#### Task objective
Give the material again in full, matching it exactly.

#### Stored data

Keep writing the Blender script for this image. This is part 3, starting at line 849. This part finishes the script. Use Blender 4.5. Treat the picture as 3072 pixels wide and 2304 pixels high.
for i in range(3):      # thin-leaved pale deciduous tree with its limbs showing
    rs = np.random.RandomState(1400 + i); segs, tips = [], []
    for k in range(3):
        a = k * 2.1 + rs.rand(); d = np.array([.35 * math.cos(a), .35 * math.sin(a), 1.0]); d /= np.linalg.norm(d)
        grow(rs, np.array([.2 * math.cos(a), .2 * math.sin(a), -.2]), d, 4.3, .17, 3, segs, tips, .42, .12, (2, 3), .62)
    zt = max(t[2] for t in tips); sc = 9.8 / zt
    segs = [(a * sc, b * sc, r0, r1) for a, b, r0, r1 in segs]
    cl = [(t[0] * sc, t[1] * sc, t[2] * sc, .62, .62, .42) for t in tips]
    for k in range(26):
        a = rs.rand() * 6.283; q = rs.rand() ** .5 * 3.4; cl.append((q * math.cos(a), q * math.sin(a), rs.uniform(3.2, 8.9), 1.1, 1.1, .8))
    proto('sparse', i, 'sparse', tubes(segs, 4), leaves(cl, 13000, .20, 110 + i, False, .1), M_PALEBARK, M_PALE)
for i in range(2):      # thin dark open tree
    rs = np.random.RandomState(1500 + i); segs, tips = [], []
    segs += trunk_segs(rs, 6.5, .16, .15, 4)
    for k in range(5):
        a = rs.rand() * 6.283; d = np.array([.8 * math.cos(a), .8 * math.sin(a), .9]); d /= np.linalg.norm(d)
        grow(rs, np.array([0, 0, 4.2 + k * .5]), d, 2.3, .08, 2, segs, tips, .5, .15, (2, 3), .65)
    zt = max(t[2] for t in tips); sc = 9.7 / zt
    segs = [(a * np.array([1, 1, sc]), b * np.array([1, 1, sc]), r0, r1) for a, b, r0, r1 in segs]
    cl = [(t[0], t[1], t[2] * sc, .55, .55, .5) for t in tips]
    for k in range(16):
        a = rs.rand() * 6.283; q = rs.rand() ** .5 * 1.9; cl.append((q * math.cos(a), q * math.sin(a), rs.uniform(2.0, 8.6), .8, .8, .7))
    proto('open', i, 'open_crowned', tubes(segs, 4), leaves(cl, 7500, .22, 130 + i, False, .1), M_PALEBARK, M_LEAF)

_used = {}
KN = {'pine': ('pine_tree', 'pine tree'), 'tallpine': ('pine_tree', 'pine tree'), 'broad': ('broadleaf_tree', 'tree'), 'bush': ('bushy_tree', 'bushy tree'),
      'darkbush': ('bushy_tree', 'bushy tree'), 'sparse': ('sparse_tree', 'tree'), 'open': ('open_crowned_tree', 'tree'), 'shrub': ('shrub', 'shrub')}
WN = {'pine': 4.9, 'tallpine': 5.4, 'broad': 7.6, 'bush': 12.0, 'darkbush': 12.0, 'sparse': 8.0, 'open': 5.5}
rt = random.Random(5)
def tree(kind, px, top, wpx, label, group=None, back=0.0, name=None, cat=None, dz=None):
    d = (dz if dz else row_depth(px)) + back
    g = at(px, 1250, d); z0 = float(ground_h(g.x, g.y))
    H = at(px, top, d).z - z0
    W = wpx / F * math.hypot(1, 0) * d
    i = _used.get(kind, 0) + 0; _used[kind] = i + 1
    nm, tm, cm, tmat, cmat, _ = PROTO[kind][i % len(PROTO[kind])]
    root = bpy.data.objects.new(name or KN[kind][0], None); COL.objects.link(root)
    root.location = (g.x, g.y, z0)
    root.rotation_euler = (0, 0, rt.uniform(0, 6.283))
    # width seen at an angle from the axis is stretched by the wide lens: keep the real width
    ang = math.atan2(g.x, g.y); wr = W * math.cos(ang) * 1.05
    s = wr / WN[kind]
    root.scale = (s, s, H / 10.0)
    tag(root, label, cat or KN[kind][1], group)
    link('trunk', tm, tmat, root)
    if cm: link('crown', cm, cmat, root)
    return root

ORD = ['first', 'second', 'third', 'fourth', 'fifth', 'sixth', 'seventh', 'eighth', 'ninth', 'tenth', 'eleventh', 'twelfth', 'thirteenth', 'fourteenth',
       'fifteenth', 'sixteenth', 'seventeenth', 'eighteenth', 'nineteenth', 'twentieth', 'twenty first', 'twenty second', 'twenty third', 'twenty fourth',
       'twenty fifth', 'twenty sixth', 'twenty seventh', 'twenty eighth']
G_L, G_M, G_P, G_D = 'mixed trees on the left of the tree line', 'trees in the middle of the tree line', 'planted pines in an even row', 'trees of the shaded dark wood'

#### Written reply
Keep writing the Blender script for this image. This is part 3, starting at line 849. This part finishes the script. Use Blender 4.5. Treat the picture as 3072 pixels wide and 2304 pixels high.
for i in range(3):      # thin-leaved pale deciduous tree with its limbs showing
    rs = np.random.RandomState(1400 + i); segs, tips = [], []
    for k in range(3):
        a = k * 2.1 + rs.rand(); d = np.array([.35 * math.cos(a), .35 * math.sin(a), 1.0]); d /= np.linalg.norm(d)
        grow(rs, np.array([.2 * math.cos(a), .2 * math.sin(a), -.2]), d, 4.3, .17, 3, segs, tips, .42, .12, (2, 3), .62)
    zt = max(t[2] for t in tips); sc = 9.8 / zt
    segs = [(a * sc, b * sc, r0, r1) for a, b, r0, r1 in segs]
    cl = [(t[0] * sc, t[1] * sc, t[2] * sc, .62, .62, .42) for t in tips]
    for k in range(26):
        a = rs.rand() * 6.283; q = rs.rand() ** .5 * 3.4; cl.append((q * math.cos(a), q * math.sin(a), rs.uniform(3.2, 8.9), 1.1, 1.1, .8))
    proto('sparse', i, 'sparse', tubes(segs, 4), leaves(cl, 13000, .20, 110 + i, False, .1), M_PALEBARK, M_PALE)
for i in range(2):      # thin dark open tree
    rs = np.random.RandomState(1500 + i); segs, tips = [], []
    segs += trunk_segs(rs, 6.5, .16, .15, 4)
    for k in range(5):
        a = rs.rand() * 6.283; d = np.array([.8 * math.cos(a), .8 * math.sin(a), .9]); d /= np.linalg.norm(d)
        grow(rs, np.array([0, 0, 4.2 + k * .5]), d, 2.3, .08, 2, segs, tips, .5, .15, (2, 3), .65)
    zt = max(t[2] for t in tips); sc = 9.7 / zt
    segs = [(a * np.array([1, 1, sc]), b * np.array([1, 1, sc]), r0, r1) for a, b, r0, r1 in segs]
    cl = [(t[0], t[1], t[2] * sc, .55, .55, .5) for t in tips]
    for k in range(16):
        a = rs.rand() * 6.283; q = rs.rand() ** .5 * 1.9; cl.append((q * math.cos(a), q * math.sin(a), rs.uniform(2.0, 8.6), .8, .8, .7))
    proto('open', i, 'open_crowned', tubes(segs, 4), leaves(cl, 7500, .22, 130 + i, False, .1), M_PALEBARK, M_LEAF)

_used = {}
KN = {'pine': ('pine_tree', 'pine tree'), 'tallpine': ('pine_tree', 'pine tree'), 'broad': ('broadleaf_tree', 'tree'), 'bush': ('bushy_tree', 'bushy tree'),
      'darkbush': ('bushy_tree', 'bushy tree'), 'sparse': ('sparse_tree', 'tree'), 'open': ('open_crowned_tree', 'tree'), 'shrub': ('shrub', 'shrub')}
WN = {'pine': 4.9, 'tallpine': 5.4, 'broad': 7.6, 'bush': 12.0, 'darkbush': 12.0, 'sparse': 8.0, 'open': 5.5}
rt = random.Random(5)
def tree(kind, px, top, wpx, label, group=None, back=0.0, name=None, cat=None, dz=None):
    d = (dz if dz else row_depth(px)) + back
    g = at(px, 1250, d); z0 = float(ground_h(g.x, g.y))
    H = at(px, top, d).z - z0
    W = wpx / F * math.hypot(1, 0) * d
    i = _used.get(kind, 0) + 0; _used[kind] = i + 1
    nm, tm, cm, tmat, cmat, _ = PROTO[kind][i % len(PROTO[kind])]
    root = bpy.data.objects.new(name or KN[kind][0], None); COL.objects.link(root)
    root.location = (g.x, g.y, z0)
    root.rotation_euler = (0, 0, rt.uniform(0, 6.283))
    # width seen at an angle from the axis is stretched by the wide lens: keep the real width
    ang = math.atan2(g.x, g.y); wr = W * math.cos(ang) * 1.05
    s = wr / WN[kind]
    root.scale = (s, s, H / 10.0)
    tag(root, label, cat or KN[kind][1], group)
    link('trunk', tm, tmat, root)
    if cm: link('crown', cm, cmat, root)
    return root

ORD = ['first', 'second', 'third', 'fourth', 'fifth', 'sixth', 'seventh', 'eighth', 'ninth', 'tenth', 'eleventh', 'twelfth', 'thirteenth', 'fourteenth',
       'fifteenth', 'sixteenth', 'seventeenth', 'eighteenth', 'nineteenth', 'twentieth', 'twenty first', 'twenty second', 'twenty third', 'twenty fourth',
       'twenty fifth', 'twenty sixth', 'twenty seventh', 'twenty eighth']
G_L, G_M, G_P, G_D = 'mixed trees on the left of the tree line', 'trees in the middle of the tree line', 'planted pines in an even row', 'trees of the shaded dark wood'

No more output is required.